The invading force consisted of the 1st and 2nd battalions of the U.S. Army's 75th Ranger Regiment, the 82nd Airborne Division, and elements of the former Rapid Deployment Force, U.S. Marines, U.S. Army Delta Force, Navy SEALs, and a small group Air Force TACPs from the 21st TASS Shaw AFB ancillary forces, totaling 7,600 troops, together with Jamaican forces and troops of the Regional Security System (RSS).[9] The invaders quickly defeated Grenadian resistance after a low-altitude assault by the Rangers and 82nd Airborne at Point Salines Airport on the island's south end, and a Marine helicopter and amphibious landing at Pearls Airport on the north end. Austin's military government was deposed. An advisory council designated Sir Paul Scoon as Governor-General of Grenada until the 1984 elections.
The invasion date of 25 October is now a national holiday in Grenada, called Thanksgiving Day, commemorating the freeing of several political prisoners who were subsequently elected to office. A truth and reconciliation commission was launched in 2000 to re-examine some of the controversies of that tumultuous period in the 1980s; in particular, the commission made an unsuccessful attempt to locate the remains of Maurice Bishop's body, which had been disposed of at Austin's order and never found.[10]

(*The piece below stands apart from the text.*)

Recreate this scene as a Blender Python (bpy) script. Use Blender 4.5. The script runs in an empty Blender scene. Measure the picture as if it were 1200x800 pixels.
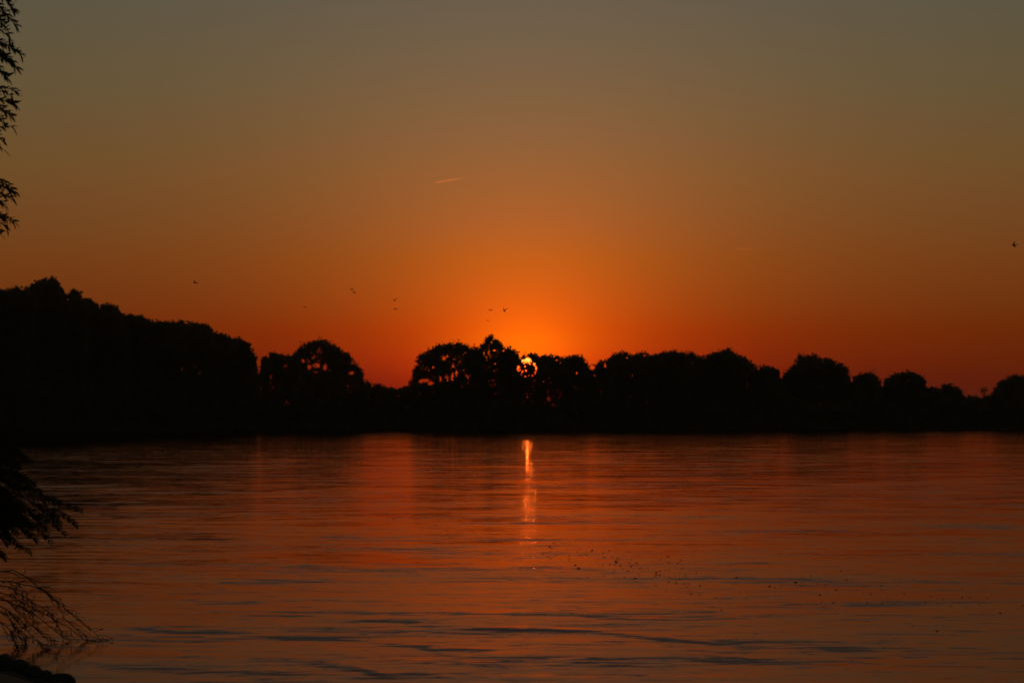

At the time, the invasion drew criticism from many countries. British Prime Minister Margaret Thatcher privately disapproved of the mission, in part because she was not consulted in advance and was given very short notice of the military operation, but she supported it in public.[11] The United Nations General Assembly condemned it as "a flagrant violation of international law" on 2 November 1983, by a vote of 108 to 9.[12]
The invasion exposed communication and coordination problems between the different branches of the U.S. military when operating together as a joint force. This triggered post-action investigations resulting in sweeping operational changes in the form of the Goldwater-Nichols Department of Defense Reorganization Act.[13]